Le aste di arte contemporanea nel 2015 hanno visto il grande ritorno di Jean-Michel Basquiat, il writer divenuto superstar e morto a 28 anni nel 1988. Secondo il rapporto Artprice è suo il record dell’anno, con vendite per oltre 125 milioni di dollari e un singolo pezzo a 33 milioni. Al secondo posto della classifica si piazza l’inconfondibile Christopher Wool, con 112 milioni di vendite complessive e un’opera battuta a 26,5 milioni. Terzo gradino del podio annuale per l’eterno Jeff Koons, arrivato a 81 milioni, con quotazione top annuale da 23 milioni di dollari. Tre americani dunque, seguiti poi dal britannico Peter Doig, dal tedesco Martin Kippenberger e dal cinese Zeng Fanzhi, che precede Richard Prince (Usa), Zhu Xinjian (Cina) e Keith Haring (Usa).
A colpire però è, se così si può dire, il declino di Damien Hirst, che pur attestandosi a un più che dignitoso decimo posto della classifica Artpice 2015, ha visto, rispetto al suo anno record del 2007 ridursi le vendite all’asta dei propri lavori in modo significativo: da oltre 250 milioni prima del crac di Lehman Brothers ai 22 milioni dell’anno appena concluso.

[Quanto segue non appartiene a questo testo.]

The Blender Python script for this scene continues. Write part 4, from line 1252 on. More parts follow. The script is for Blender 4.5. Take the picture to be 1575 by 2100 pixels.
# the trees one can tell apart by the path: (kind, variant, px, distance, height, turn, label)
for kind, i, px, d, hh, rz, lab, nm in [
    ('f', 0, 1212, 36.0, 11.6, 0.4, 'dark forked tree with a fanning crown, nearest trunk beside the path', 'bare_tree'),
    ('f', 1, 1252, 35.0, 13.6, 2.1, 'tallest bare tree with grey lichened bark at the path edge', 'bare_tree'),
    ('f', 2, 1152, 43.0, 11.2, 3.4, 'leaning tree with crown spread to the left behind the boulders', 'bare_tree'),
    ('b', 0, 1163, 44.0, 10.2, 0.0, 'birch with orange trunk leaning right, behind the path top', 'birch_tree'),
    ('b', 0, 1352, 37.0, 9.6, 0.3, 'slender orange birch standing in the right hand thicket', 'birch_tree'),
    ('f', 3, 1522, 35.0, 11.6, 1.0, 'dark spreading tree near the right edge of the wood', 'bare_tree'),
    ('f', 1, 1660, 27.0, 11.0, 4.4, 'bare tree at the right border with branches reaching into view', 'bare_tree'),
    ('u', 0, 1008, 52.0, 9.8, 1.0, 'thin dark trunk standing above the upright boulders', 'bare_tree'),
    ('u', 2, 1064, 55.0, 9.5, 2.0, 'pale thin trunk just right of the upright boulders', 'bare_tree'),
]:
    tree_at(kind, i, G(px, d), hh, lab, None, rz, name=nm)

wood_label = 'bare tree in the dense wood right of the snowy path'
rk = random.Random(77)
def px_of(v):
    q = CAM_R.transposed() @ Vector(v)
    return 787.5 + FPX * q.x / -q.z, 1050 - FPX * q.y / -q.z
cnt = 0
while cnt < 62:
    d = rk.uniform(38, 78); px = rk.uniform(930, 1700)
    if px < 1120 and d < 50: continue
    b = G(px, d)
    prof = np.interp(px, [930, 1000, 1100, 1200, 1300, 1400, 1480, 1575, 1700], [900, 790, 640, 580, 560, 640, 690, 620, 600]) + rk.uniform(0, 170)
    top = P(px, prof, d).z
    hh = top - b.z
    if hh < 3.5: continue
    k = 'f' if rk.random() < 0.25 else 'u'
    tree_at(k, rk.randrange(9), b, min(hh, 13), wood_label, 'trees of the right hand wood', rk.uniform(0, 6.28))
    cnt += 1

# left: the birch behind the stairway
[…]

Un’immagine che mette in luce l’elemento speculativo intorno al lavoro del “giovane britannico arrabbiato” Hirst, che però, a livello culturale, continua a mantenere la propria grande rilevanza, come certificato dalla retrospettiva alla Tate Modern del 2012. Insomma, mercato e storicizzazione di un artista non sempre procedono di pari passo e sulla scena del contemporaneo le logiche prettamente economiche giocano un ruolo talvolta di assoluta preminenza. Ma, per fortuna, non ci sono solo queste. E lo squalo di Hirst, pur con tutti i suoi problemi, continua ad affascinarci.